__TASK PROMPT__. Will you return, word for word, only the lines from the top of the data below down to and including the one with "COL = S.collection"?

__MATERIAL__.
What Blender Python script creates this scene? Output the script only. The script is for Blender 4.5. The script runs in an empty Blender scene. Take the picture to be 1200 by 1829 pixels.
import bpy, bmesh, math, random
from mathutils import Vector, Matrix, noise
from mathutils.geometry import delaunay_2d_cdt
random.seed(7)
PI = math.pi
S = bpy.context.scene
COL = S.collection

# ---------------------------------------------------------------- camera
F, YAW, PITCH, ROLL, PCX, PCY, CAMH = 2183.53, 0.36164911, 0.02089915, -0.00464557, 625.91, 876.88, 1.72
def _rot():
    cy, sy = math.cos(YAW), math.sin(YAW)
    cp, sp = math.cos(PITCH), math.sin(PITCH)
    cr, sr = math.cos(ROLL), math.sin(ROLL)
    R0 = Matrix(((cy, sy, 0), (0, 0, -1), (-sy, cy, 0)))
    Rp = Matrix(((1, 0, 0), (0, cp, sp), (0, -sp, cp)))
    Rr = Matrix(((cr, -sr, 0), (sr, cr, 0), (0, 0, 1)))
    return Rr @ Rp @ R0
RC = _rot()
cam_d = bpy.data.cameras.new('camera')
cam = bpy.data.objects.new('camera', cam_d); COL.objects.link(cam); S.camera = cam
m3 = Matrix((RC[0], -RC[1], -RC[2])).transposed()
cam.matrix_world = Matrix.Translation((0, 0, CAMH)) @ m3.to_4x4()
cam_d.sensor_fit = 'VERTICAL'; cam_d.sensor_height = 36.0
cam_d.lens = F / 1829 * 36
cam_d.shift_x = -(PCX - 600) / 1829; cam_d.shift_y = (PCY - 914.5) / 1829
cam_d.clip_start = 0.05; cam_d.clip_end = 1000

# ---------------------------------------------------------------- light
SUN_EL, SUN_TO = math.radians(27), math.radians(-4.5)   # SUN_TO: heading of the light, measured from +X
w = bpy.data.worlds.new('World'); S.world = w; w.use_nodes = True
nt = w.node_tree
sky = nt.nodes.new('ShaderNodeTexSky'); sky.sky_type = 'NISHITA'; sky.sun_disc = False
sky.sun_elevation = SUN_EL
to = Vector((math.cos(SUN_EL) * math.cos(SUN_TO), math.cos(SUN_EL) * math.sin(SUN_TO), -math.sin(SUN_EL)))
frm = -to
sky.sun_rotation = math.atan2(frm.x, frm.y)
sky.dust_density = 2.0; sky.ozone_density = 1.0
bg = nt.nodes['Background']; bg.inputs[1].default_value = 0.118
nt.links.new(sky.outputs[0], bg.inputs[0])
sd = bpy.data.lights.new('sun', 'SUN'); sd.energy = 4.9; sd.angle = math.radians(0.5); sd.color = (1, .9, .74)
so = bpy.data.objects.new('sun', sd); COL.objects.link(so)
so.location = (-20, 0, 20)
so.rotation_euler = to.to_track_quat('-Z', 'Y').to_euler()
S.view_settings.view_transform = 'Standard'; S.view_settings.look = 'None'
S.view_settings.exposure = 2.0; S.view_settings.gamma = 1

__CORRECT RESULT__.
What Blender Python script creates this scene? Output the script only. The script is for Blender 4.5. The script runs in an empty Blender scene. Take the picture to be 1200 by 1829 pixels.
import bpy, bmesh, math, random
from mathutils import Vector, Matrix, noise
from mathutils.geometry import delaunay_2d_cdt
random.seed(7)
PI = math.pi
S = bpy.context.scene
COL = S.collection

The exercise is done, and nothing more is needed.